--- start ---

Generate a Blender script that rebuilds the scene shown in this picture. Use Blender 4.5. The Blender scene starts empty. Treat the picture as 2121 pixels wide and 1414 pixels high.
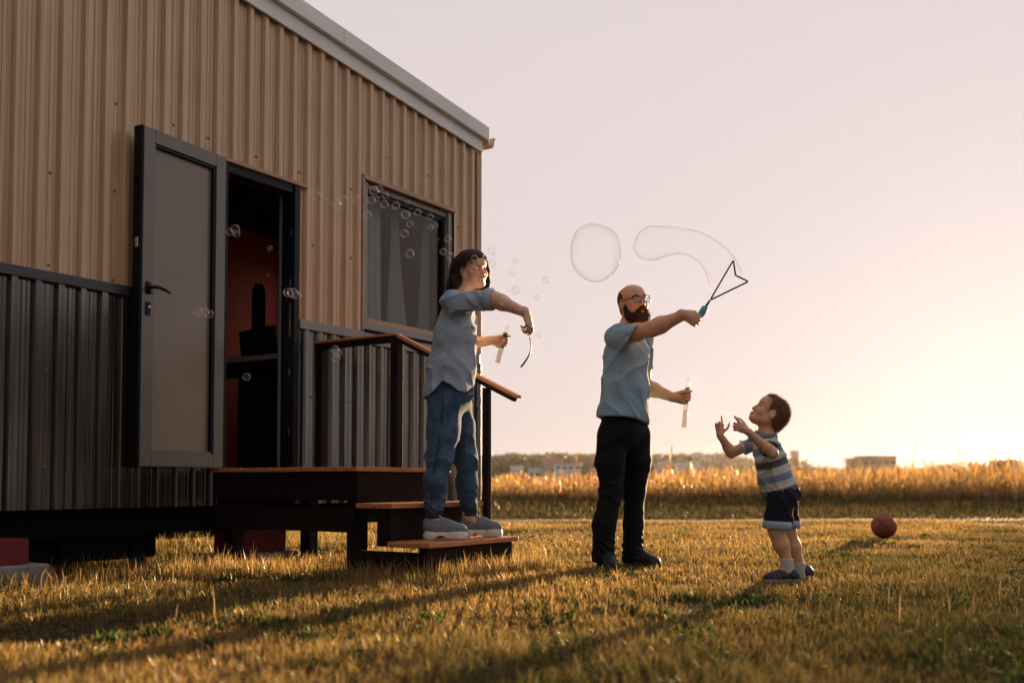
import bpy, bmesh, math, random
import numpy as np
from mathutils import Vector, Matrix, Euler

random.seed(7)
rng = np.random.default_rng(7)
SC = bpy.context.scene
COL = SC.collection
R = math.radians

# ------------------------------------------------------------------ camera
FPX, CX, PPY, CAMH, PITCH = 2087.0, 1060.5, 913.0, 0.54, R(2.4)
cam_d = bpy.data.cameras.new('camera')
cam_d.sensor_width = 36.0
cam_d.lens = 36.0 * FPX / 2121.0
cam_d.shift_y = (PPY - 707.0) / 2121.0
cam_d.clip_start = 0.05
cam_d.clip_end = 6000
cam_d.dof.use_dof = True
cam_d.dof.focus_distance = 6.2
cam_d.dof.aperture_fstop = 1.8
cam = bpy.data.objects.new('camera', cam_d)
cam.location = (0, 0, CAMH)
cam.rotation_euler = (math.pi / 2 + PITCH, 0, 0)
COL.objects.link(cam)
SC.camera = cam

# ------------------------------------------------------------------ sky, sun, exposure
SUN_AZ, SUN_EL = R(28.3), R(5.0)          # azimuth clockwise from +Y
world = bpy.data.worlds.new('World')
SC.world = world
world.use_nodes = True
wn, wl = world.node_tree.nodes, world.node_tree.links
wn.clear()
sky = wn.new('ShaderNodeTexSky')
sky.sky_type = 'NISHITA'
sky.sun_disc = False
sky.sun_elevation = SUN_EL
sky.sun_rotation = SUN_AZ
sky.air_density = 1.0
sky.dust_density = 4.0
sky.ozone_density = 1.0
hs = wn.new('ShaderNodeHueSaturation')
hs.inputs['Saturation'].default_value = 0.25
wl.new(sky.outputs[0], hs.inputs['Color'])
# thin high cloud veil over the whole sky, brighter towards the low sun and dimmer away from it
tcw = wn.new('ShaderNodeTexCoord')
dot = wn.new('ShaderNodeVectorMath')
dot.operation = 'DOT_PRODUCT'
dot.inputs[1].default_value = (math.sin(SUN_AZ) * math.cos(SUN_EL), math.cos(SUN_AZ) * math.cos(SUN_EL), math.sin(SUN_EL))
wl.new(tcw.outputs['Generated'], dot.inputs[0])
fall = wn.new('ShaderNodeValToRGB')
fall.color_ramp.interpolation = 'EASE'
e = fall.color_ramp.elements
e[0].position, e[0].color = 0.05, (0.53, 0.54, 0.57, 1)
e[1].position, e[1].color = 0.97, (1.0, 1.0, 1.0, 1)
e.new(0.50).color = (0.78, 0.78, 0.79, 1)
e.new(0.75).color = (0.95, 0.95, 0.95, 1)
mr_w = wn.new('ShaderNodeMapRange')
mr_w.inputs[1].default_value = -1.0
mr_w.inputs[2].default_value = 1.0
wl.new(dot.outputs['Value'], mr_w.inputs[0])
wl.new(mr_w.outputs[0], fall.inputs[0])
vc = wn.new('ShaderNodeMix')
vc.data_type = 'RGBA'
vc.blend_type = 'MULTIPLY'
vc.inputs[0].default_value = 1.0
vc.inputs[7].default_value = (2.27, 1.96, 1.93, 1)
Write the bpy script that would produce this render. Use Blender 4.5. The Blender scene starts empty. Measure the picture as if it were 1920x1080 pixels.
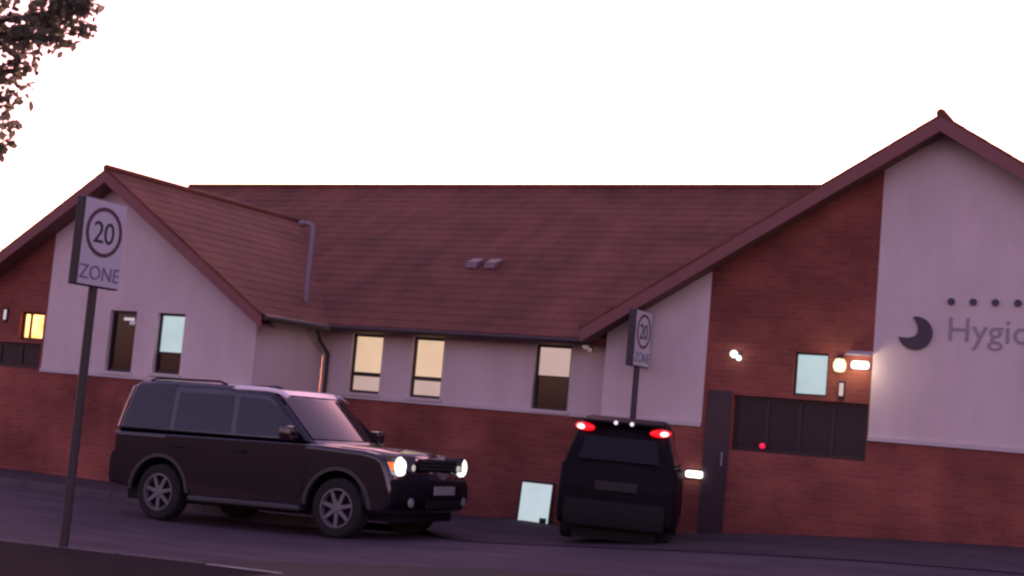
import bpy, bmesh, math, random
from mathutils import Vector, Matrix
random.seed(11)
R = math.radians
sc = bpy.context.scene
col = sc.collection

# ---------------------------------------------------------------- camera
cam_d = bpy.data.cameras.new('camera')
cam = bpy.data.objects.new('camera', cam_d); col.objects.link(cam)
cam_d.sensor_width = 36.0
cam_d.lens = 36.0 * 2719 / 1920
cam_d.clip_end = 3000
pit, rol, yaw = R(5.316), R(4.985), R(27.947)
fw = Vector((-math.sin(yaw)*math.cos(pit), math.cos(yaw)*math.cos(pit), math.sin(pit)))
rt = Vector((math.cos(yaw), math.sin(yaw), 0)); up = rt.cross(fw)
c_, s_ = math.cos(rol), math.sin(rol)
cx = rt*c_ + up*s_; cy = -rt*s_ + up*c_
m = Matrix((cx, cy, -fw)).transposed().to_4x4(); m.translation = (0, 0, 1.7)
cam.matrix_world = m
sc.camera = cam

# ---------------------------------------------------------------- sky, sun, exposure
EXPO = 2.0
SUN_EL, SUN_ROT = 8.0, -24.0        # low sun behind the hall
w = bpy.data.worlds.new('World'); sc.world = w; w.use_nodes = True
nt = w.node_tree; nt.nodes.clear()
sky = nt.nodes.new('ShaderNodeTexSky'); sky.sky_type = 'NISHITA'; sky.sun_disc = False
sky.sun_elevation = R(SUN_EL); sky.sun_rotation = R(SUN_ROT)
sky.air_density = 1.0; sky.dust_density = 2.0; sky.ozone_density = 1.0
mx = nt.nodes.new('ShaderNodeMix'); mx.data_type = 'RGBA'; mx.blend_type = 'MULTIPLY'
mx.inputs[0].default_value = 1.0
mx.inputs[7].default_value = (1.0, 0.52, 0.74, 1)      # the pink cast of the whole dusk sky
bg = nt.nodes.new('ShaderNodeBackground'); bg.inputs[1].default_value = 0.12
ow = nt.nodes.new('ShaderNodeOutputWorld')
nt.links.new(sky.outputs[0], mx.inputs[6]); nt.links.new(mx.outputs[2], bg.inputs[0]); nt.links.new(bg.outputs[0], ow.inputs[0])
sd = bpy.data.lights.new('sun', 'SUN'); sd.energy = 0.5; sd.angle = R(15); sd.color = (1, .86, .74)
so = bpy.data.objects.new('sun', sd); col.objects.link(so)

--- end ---

## [Brief]
Keep the pictures out of your copy, and repeat every entry above exactly.

## [Expected answer]
Generate a Blender script that rebuilds the scene shown in this picture. Use Blender 4.5. The Blender scene starts empty. Treat the picture as 2121 pixels wide and 1414 pixels high.
import bpy, bmesh, math, random
import numpy as np
from mathutils import Vector, Matrix, Euler

random.seed(7)
rng = np.random.default_rng(7)
SC = bpy.context.scene
COL = SC.collection
R = math.radians

# ------------------------------------------------------------------ camera
FPX, CX, PPY, CAMH, PITCH = 2087.0, 1060.5, 913.0, 0.54, R(2.4)
cam_d = bpy.data.cameras.new('camera')
cam_d.sensor_width = 36.0
cam_d.lens = 36.0 * FPX / 2121.0
cam_d.shift_y = (PPY - 707.0) / 2121.0
cam_d.clip_start = 0.05
cam_d.clip_end = 6000
cam_d.dof.use_dof = True
cam_d.dof.focus_distance = 6.2
cam_d.dof.aperture_fstop = 1.8
cam = bpy.data.objects.new('camera', cam_d)
cam.location = (0, 0, CAMH)
cam.rotation_euler = (math.pi / 2 + PITCH, 0, 0)
COL.objects.link(cam)
SC.camera = cam

# ------------------------------------------------------------------ sky, sun, exposure
SUN_AZ, SUN_EL = R(28.3), R(5.0)          # azimuth clockwise from +Y
world = bpy.data.worlds.new('World')
SC.world = world
world.use_nodes = True
wn, wl = world.node_tree.nodes, world.node_tree.links
wn.clear()
sky = wn.new('ShaderNodeTexSky')
sky.sky_type = 'NISHITA'
sky.sun_disc = False
sky.sun_elevation = SUN_EL
sky.sun_rotation = SUN_AZ
sky.air_density = 1.0
sky.dust_density = 4.0
sky.ozone_density = 1.0
hs = wn.new('ShaderNodeHueSaturation')
hs.inputs['Saturation'].default_value = 0.25
wl.new(sky.outputs[0], hs.inputs['Color'])
# thin high cloud veil over the whole sky, brighter towards the low sun and dimmer away from it
tcw = wn.new('ShaderNodeTexCoord')
dot = wn.new('ShaderNodeVectorMath')
dot.operation = 'DOT_PRODUCT'
dot.inputs[1].default_value = (math.sin(SUN_AZ) * math.cos(SUN_EL), math.cos(SUN_AZ) * math.cos(SUN_EL), math.sin(SUN_EL))
wl.new(tcw.outputs['Generated'], dot.inputs[0])
fall = wn.new('ShaderNodeValToRGB')
fall.color_ramp.interpolation = 'EASE'
e = fall.color_ramp.elements
e[0].position, e[0].color = 0.05, (0.53, 0.54, 0.57, 1)
e[1].position, e[1].color = 0.97, (1.0, 1.0, 1.0, 1)
e.new(0.50).color = (0.78, 0.78, 0.79, 1)
e.new(0.75).color = (0.95, 0.95, 0.95, 1)
mr_w = wn.new('ShaderNodeMapRange')
mr_w.inputs[1].default_value = -1.0
mr_w.inputs[2].default_value = 1.0
wl.new(dot.outputs['Value'], mr_w.inputs[0])
wl.new(mr_w.outputs[0], fall.inputs[0])
vc = wn.new('ShaderNodeMix')
vc.data_type = 'RGBA'
vc.blend_type = 'MULTIPLY'
vc.inputs[0].default_value = 1.0
vc.inputs[7].default_value = (2.27, 1.96, 1.93, 1)
Write the bpy script that would produce this render. Use Blender 4.5. The Blender scene starts empty. Measure the picture as if it were 1920x1080 pixels.
import bpy, bmesh, math, random
from mathutils import Vector, Matrix
random.seed(11)
R = math.radians
sc = bpy.context.scene
col = sc.collection

# ---------------------------------------------------------------- camera
cam_d = bpy.data.cameras.new('camera')
cam = bpy.data.objects.new('camera', cam_d); col.objects.link(cam)
cam_d.sensor_width = 36.0
cam_d.lens = 36.0 * 2719 / 1920
cam_d.clip_end = 3000
pit, rol, yaw = R(5.316), R(4.985), R(27.947)
fw = Vector((-math.sin(yaw)*math.cos(pit), math.cos(yaw)*math.cos(pit), math.sin(pit)))
rt = Vector((math.cos(yaw), math.sin(yaw), 0)); up = rt.cross(fw)
c_, s_ = math.cos(rol), math.sin(rol)
cx = rt*c_ + up*s_; cy = -rt*s_ + up*c_
m = Matrix((cx, cy, -fw)).transposed().to_4x4(); m.translation = (0, 0, 1.7)
cam.matrix_world = m
sc.camera = cam

# ---------------------------------------------------------------- sky, sun, exposure
EXPO = 2.0
SUN_EL, SUN_ROT = 8.0, -24.0        # low sun behind the hall
w = bpy.data.worlds.new('World'); sc.world = w; w.use_nodes = True
nt = w.node_tree; nt.nodes.clear()
sky = nt.nodes.new('ShaderNodeTexSky'); sky.sky_type = 'NISHITA'; sky.sun_disc = False
sky.sun_elevation = R(SUN_EL); sky.sun_rotation = R(SUN_ROT)
sky.air_density = 1.0; sky.dust_density = 2.0; sky.ozone_density = 1.0
mx = nt.nodes.new('ShaderNodeMix'); mx.data_type = 'RGBA'; mx.blend_type = 'MULTIPLY'
mx.inputs[0].default_value = 1.0
mx.inputs[7].default_value = (1.0, 0.52, 0.74, 1)      # the pink cast of the whole dusk sky
bg = nt.nodes.new('ShaderNodeBackground'); bg.inputs[1].default_value = 0.12
ow = nt.nodes.new('ShaderNodeOutputWorld')
nt.links.new(sky.outputs[0], mx.inputs[6]); nt.links.new(mx.outputs[2], bg.inputs[0]); nt.links.new(bg.outputs[0], ow.inputs[0])
sd = bpy.data.lights.new('sun', 'SUN'); sd.energy = 0.5; sd.angle = R(15); sd.color = (1, .86, .74)
so = bpy.data.objects.new('sun', sd); col.objects.link(so)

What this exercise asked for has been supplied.